The Nexstar-Tegna Merger: A Changing Landscape for Local News
The proposed merger between Nexstar and Tegna would combine the two largest independent owners of local television stations in the United States. Currently, Nexstar owns 201 stations in 116 markets, reaching 70% of U.S. Television households, while Tegna owns 64 stations in 51 markets, reaching over 100 million people monthly across its various platforms. Nexstar Media Group was founded in 1996 and has grown through a series of acquisitions.
Upon completion, the merged company would control 265 stations in 44 states and the District of Columbia, representing approximately 80% of U.S. TV households. This would far exceed the longstanding 39% national ownership cap, a limit that has been in place for decades to prevent excessive concentration of media ownership. Nexstar CEO Perry Sook has been a vocal opponent of this cap, arguing it is outdated in the current media landscape.

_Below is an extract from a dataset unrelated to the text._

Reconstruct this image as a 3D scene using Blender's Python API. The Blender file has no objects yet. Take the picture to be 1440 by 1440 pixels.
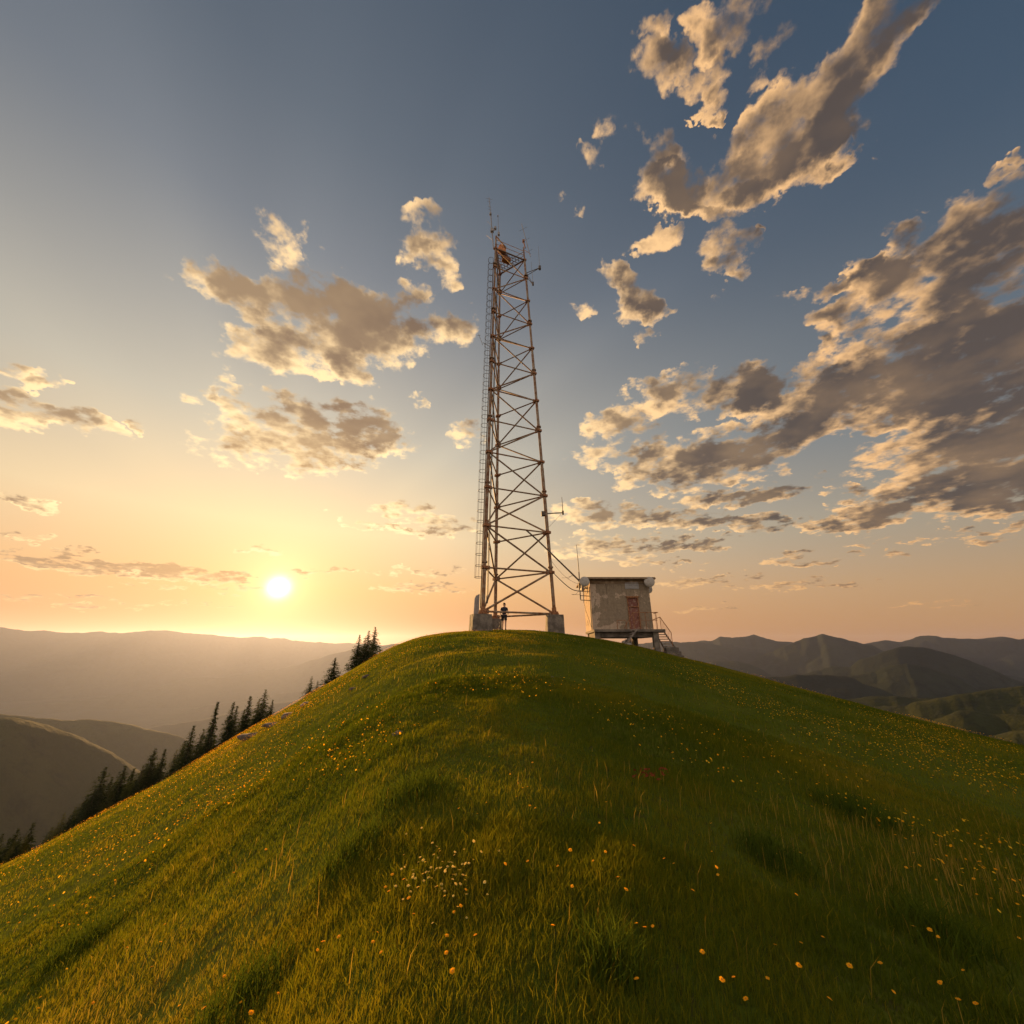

Political Endorsement and Regulatory Scrutiny
The merger has drawn attention from political figures, including former President Donald Trump, who publicly endorsed the deal on his Truth Social platform in February 2026. Trump wrote that the merger would “help knock out the Fake News” by creating more competition. The endorsement raises questions about potential political influence on the regulatory review process.
The merger still requires approval from the Federal Communications Commission (FCC). The FCC has historically been cautious about approving deals that would significantly increase media consolidation, but the agency’s stance could shift under the current administration. The outcome of the regulatory review will have significant implications for the future of local news and the diversity of voices in the media landscape.
Nexstar declined to comment on the specific personnel changes, stating only that the company is “taking steps necessary to compete effectively in this period of unprecedented change.” The company’s actions, however, underscore the financial pressures facing the local television news industry as advertising revenue shifts to digital platforms and streaming services.
The next key date to watch is the FCC’s decision on the Nexstar-Tegna merger, which is expected in the coming months. The outcome will likely shape the future of local news for years to come.